EXERCISE REQUIREMENTS: Each line from the beginning of the data below through the line containing "from mathutils import Vector, Matrix, noise" should be repeated exactly, please.
- - -
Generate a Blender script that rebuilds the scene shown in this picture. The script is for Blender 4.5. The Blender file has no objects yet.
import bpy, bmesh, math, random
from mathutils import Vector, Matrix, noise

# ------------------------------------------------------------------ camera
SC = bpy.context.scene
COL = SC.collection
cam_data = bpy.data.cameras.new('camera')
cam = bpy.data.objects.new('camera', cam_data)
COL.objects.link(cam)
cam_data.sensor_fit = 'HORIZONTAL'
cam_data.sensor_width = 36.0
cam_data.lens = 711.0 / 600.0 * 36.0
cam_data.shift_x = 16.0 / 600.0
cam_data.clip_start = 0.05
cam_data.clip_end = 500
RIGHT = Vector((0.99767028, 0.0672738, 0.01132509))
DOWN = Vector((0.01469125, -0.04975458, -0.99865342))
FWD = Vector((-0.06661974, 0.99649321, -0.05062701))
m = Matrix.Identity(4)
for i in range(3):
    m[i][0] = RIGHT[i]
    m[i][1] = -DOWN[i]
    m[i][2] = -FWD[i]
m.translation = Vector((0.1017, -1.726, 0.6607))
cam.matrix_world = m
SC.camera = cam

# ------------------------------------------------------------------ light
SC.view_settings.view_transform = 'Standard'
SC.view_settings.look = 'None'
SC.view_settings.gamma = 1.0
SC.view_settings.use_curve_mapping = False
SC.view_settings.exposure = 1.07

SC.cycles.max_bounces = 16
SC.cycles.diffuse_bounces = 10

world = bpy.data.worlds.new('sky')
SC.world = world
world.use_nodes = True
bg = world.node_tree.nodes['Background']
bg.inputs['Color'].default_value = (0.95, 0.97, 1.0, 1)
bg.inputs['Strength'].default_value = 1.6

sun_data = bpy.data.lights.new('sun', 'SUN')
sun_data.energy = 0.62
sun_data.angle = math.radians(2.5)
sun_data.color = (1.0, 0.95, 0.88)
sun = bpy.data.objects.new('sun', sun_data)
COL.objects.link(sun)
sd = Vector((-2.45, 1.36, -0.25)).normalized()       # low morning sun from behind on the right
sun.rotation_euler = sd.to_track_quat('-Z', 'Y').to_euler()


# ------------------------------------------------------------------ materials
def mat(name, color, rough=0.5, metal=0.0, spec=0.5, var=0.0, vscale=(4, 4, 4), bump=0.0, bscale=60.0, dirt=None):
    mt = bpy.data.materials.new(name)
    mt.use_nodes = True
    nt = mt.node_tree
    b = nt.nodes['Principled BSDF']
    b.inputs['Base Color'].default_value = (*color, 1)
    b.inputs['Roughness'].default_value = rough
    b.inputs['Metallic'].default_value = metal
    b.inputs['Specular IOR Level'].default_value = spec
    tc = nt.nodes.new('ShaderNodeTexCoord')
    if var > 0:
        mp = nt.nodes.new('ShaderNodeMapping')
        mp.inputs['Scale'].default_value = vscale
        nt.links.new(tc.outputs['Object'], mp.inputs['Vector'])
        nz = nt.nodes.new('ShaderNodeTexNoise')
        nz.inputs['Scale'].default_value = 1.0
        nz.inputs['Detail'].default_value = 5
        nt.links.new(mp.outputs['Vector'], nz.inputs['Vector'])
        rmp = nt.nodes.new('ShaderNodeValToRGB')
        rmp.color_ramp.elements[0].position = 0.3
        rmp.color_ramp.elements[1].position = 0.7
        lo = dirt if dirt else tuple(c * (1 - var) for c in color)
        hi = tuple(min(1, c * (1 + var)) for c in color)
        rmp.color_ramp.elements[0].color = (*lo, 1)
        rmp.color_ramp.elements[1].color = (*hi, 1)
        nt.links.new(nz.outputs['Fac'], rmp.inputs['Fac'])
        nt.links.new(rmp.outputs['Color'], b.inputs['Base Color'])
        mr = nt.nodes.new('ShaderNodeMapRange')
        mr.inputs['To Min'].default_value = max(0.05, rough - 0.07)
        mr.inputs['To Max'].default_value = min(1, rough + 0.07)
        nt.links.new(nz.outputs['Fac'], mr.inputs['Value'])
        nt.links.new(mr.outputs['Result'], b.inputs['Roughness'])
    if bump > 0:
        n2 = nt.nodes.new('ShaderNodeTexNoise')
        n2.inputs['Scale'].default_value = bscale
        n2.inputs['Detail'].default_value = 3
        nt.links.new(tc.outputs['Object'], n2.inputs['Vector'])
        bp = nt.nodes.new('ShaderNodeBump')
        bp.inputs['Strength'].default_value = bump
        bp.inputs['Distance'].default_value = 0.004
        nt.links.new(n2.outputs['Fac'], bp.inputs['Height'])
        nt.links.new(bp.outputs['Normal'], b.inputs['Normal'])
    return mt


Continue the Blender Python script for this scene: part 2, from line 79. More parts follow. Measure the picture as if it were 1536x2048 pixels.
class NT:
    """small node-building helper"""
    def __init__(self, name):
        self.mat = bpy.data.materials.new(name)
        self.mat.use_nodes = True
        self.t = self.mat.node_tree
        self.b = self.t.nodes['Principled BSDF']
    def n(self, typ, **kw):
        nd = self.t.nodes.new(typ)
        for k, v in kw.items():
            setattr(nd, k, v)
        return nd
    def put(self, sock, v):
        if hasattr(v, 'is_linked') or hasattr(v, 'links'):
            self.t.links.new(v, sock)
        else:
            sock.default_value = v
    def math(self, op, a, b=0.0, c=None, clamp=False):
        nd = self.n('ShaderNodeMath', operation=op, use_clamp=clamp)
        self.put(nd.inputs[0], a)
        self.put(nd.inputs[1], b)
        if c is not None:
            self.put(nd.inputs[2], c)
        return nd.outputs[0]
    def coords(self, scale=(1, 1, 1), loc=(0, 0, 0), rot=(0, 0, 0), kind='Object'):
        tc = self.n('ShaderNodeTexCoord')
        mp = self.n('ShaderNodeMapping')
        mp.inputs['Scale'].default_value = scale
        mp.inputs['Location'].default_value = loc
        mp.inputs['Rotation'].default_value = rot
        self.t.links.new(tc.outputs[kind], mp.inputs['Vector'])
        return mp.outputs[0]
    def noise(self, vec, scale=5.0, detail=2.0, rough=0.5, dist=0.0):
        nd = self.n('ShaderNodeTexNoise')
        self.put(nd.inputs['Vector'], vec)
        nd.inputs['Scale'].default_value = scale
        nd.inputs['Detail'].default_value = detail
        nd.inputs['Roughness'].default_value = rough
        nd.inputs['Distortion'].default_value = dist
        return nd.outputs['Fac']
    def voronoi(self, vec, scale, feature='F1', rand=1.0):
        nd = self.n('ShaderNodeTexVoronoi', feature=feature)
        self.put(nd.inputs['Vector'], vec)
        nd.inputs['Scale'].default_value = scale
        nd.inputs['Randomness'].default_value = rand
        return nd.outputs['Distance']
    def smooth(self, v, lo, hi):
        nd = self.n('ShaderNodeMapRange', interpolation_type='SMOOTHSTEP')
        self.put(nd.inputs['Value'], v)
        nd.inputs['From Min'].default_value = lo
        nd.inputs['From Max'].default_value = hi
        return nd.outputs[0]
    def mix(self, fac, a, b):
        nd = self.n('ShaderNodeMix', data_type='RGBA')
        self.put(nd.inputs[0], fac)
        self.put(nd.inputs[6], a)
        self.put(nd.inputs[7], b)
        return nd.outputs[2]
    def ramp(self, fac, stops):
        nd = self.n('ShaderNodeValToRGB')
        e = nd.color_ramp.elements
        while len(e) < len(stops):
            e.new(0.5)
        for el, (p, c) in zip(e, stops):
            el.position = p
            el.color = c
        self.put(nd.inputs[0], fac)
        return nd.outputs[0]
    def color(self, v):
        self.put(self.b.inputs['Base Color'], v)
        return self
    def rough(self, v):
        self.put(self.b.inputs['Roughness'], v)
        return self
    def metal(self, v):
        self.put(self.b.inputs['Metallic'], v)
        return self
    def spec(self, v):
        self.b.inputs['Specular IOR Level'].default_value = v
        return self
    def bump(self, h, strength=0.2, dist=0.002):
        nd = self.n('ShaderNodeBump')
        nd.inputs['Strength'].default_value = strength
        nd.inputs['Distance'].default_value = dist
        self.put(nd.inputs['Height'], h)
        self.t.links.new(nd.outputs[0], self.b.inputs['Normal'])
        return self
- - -
ANSWER FOR THE TASK:
Generate a Blender script that rebuilds the scene shown in this picture. The script is for Blender 4.5. The Blender file has no objects yet.
import bpy, bmesh, math, random
from mathutils import Vector, Matrix, noise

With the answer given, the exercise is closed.